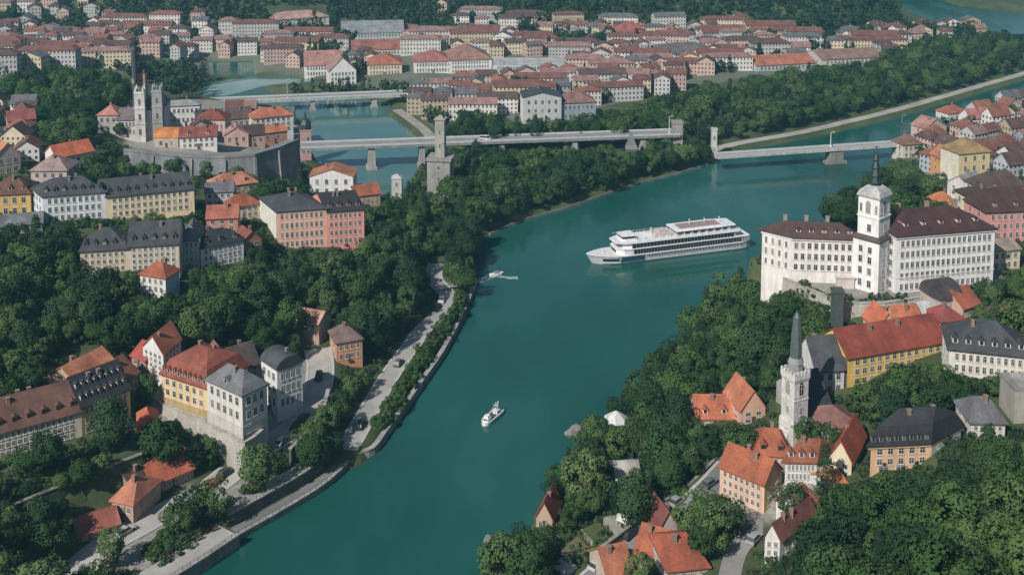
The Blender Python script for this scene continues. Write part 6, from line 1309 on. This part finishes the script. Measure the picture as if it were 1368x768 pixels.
# views of fronts and clearings that the photograph keeps open (picture boxes)
OPEN = [(713, 670, 750, 704), (822, 622, 858, 650), (466, 388, 479, 404), (1020, 712, 1043, 752), (930, 538, 981, 562), (989, 522, 1029, 562), (1090, 552, 1146, 588), (1296, 552, 1352, 584), (1132, 478, 1215, 500), (1164, 598, 1243, 622), (1244, 594, 1284, 610), (1056, 372, 1150, 394),
        (372, 290, 487, 318), (110, 332, 325, 352), (58, 264, 258, 286), (1050, 612, 1089, 648), (1106, 588, 1137, 628), (190, 372, 240, 394), (848, 694, 900, 738), (386, 426, 428, 444), (450, 452, 486, 478), (186, 555, 210, 578), (152, 650, 260, 672), (1270, 470, 1368, 500), (1196, 396, 1250, 415)]
rt_ = np.random.default_rng(21)
TREES = []      # x, y, z, radius, region
cellmap = {}
def free(x, y, gap):
    i, j = int(x // 12), int(y // 12)
    for a in (-1, 0, 1):
        for b_ in (-1, 0, 1):
            for q in cellmap.get((i + a, j + b_), ()):
                if (q[0] - x) ** 2 + (q[1] - y) ** 2 < gap * gap: return False
    return True
road_far = lambda xy: np.min([seg_dist(xy, q) - w / 2 for q, (_, _, w, _) in zip(road_lines, ROADS)], axis=0)
def blocked(xy, r):
    bad = np.zeros(len(xy), bool)
    for fx, fy, fr, fp in FOOT:
        near = np.hypot(xy[:, 0] - fx, xy[:, 1] - fy) < fr + r
        if not near.any(): continue
        if fp is None: bad |= near; continue
        k = np.where(near)[0]; sub = xy[k]; dd = np.where(in_poly(sub, fp), 0, seg_dist(sub, fp, True)); bad[k] |= dd < r[k]
    return bad
def scatter(poly, gap, rad, ri, lift=1.25, roadgap=2.0, n=None):
    poly = np.array(poly, float); lo, hi = poly.min(0), poly.max(0); area = (hi - lo).prod()
    n = n or int(min(9000, area * .22)); c = np.column_stack([rt_.uniform(lo[0], hi[0], n), rt_.uniform(lo[1], hi[1], n)]); c = c[in_poly(c, poly)]
    if len(c) == 0: return
    rr = rad[0] * .72 + (rad[1] * 1.12 - rad[0] * .72) * rt_.random(len(c)) ** 1.15; g = G(c[:, 0], c[:, 1])
    for _ in range(3):      # shift the foot down so that the crown's middle sits at the picked point
        q = g.copy(); q[:, 2] += lift * rr; py = project(g)[1] - project(q)[1]; g = G(c[:, 0], c[:, 1] + py)
    ok = (river_sd(g[:, :2]) > rr * .25 + .5) & (road_far(g[:, :2]) > rr * .72 + roadgap * .3) & ~blocked(g[:, :2], rr * .62)
    q = g.copy(); q[:, 2] += lift * rr; qx, qy, qd = project(q); pr = rr * F_PX / qd
    for x0, y0, x1, y1 in OPEN: ok &= ~((qx > x0 - pr * .7) & (qx < x1 + pr * .7) & (qy > y0) & (qy < y1 + pr * .85))
    for (x, y, z), r in zip(g[ok], rr[ok]):
        if free(x, y, gap * (.35 + .65 * r / rad[1])): TREES.append((x, y, z, r, ri)); cellmap.setdefault((int(x // 12), int(y // 12)), []).append((x, y))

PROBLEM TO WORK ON
Give the data again exactly as written, with all pictures left out.

SOLUTION
The Blender Python script for this scene continues. Write part 6, from line 1309 on. This part finishes the script. Measure the picture as if it were 1368x768 pixels.
# views of fronts and clearings that the photograph keeps open (picture boxes)
OPEN = [(713, 670, 750, 704), (822, 622, 858, 650), (466, 388, 479, 404), (1020, 712, 1043, 752), (930, 538, 981, 562), (989, 522, 1029, 562), (1090, 552, 1146, 588), (1296, 552, 1352, 584), (1132, 478, 1215, 500), (1164, 598, 1243, 622), (1244, 594, 1284, 610), (1056, 372, 1150, 394),
        (372, 290, 487, 318), (110, 332, 325, 352), (58, 264, 258, 286), (1050, 612, 1089, 648), (1106, 588, 1137, 628), (190, 372, 240, 394), (848, 694, 900, 738), (386, 426, 428, 444), (450, 452, 486, 478), (186, 555, 210, 578), (152, 650, 260, 672), (1270, 470, 1368, 500), (1196, 396, 1250, 415)]
rt_ = np.random.default_rng(21)
TREES = []      # x, y, z, radius, region
cellmap = {}
def free(x, y, gap):
    i, j = int(x // 12), int(y // 12)
    for a in (-1, 0, 1):
        for b_ in (-1, 0, 1):
            for q in cellmap.get((i + a, j + b_), ()):
                if (q[0] - x) ** 2 + (q[1] - y) ** 2 < gap * gap: return False
    return True
road_far = lambda xy: np.min([seg_dist(xy, q) - w / 2 for q, (_, _, w, _) in zip(road_lines, ROADS)], axis=0)
def blocked(xy, r):
    bad = np.zeros(len(xy), bool)
    for fx, fy, fr, fp in FOOT:
        near = np.hypot(xy[:, 0] - fx, xy[:, 1] - fy) < fr + r
        if not near.any(): continue
        if fp is None: bad |= near; continue
        k = np.where(near)[0]; sub = xy[k]; dd = np.where(in_poly(sub, fp), 0, seg_dist(sub, fp, True)); bad[k] |= dd < r[k]
    return bad
def scatter(poly, gap, rad, ri, lift=1.25, roadgap=2.0, n=None):
    poly = np.array(poly, float); lo, hi = poly.min(0), poly.max(0); area = (hi - lo).prod()
    n = n or int(min(9000, area * .22)); c = np.column_stack([rt_.uniform(lo[0], hi[0], n), rt_.uniform(lo[1], hi[1], n)]); c = c[in_poly(c, poly)]
    if len(c) == 0: return
    rr = rad[0] * .72 + (rad[1] * 1.12 - rad[0] * .72) * rt_.random(len(c)) ** 1.15; g = G(c[:, 0], c[:, 1])
    for _ in range(3):      # shift the foot down so that the crown's middle sits at the picked point
        q = g.copy(); q[:, 2] += lift * rr; py = project(g)[1] - project(q)[1]; g = G(c[:, 0], c[:, 1] + py)
    ok = (river_sd(g[:, :2]) > rr * .25 + .5) & (road_far(g[:, :2]) > rr * .72 + roadgap * .3) & ~blocked(g[:, :2], rr * .62)
    q = g.copy(); q[:, 2] += lift * rr; qx, qy, qd = project(q); pr = rr * F_PX / qd
    for x0, y0, x1, y1 in OPEN: ok &= ~((qx > x0 - pr * .7) & (qx < x1 + pr * .7) & (qy > y0) & (qy < y1 + pr * .85))
    for (x, y, z), r in zip(g[ok], rr[ok]):
        if free(x, y, gap * (.35 + .65 * r / rad[1])): TREES.append((x, y, z, r, ri)); cellmap.setdefault((int(x // 12), int(y // 12)), []).append((x, y))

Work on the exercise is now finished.